On Wed, 21 Nov 2012 15:33:06 +0100, Greg Hendershott
<greghendershott at gmail.com> wrote:
>> The lexical context you're picking up to put on #'args in the lam
>> macro is the context that's sitting on the parentheses in the first
>> argument to 'lam' in the body of 'expand-to-lam'. that context has no
>> "x" bound.
>
> OK, that explains why x is not bound. Thanks!
>
>> This is the trouble with these kinds of macros: you have to be careful
>> to propagate the correct lexical information thru. In this case, you
>> can either change expand-to-lam to carry its argument's lexical
>> context onto that open paren there or you can change lam to use a
>> different spot to get its lexical information (one that's already
>> being carried thru, eg the context on the actual variables for
>> example).
>
> I want lam to be usable by other macros without the latter needing to
> cooperate explicitly; I want them to "just work". So I prefer the
> second way.
As Robby explained you are using the context of the list of args for all
arguments,
which is in this case a wrong one. One context that should be valid in all
cases
in your example is the one of the arguments itself.
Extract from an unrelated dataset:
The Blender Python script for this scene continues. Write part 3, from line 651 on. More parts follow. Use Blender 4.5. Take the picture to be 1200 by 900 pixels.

If you unpack the
arguments, do whatever you want to them and then reapply the context you
stripped before,
it should (as far as i understand) work:
(define-syntax (lam stx)
(syntax-case stx ()
[(_ args body ...)
(with-syntax ([conv-args (for/list ([a (syntax->list #'args)])
(define a-datum (syntax->datum a))
;; do whatever you want with a-datum
(datum->syntax a a-datum))])
#`(lambda conv-args
body ...))]))
Other macros only have to cooperate in the 'normal' way, i.e. they have to
make sure
that the arguments they pass in have the right context.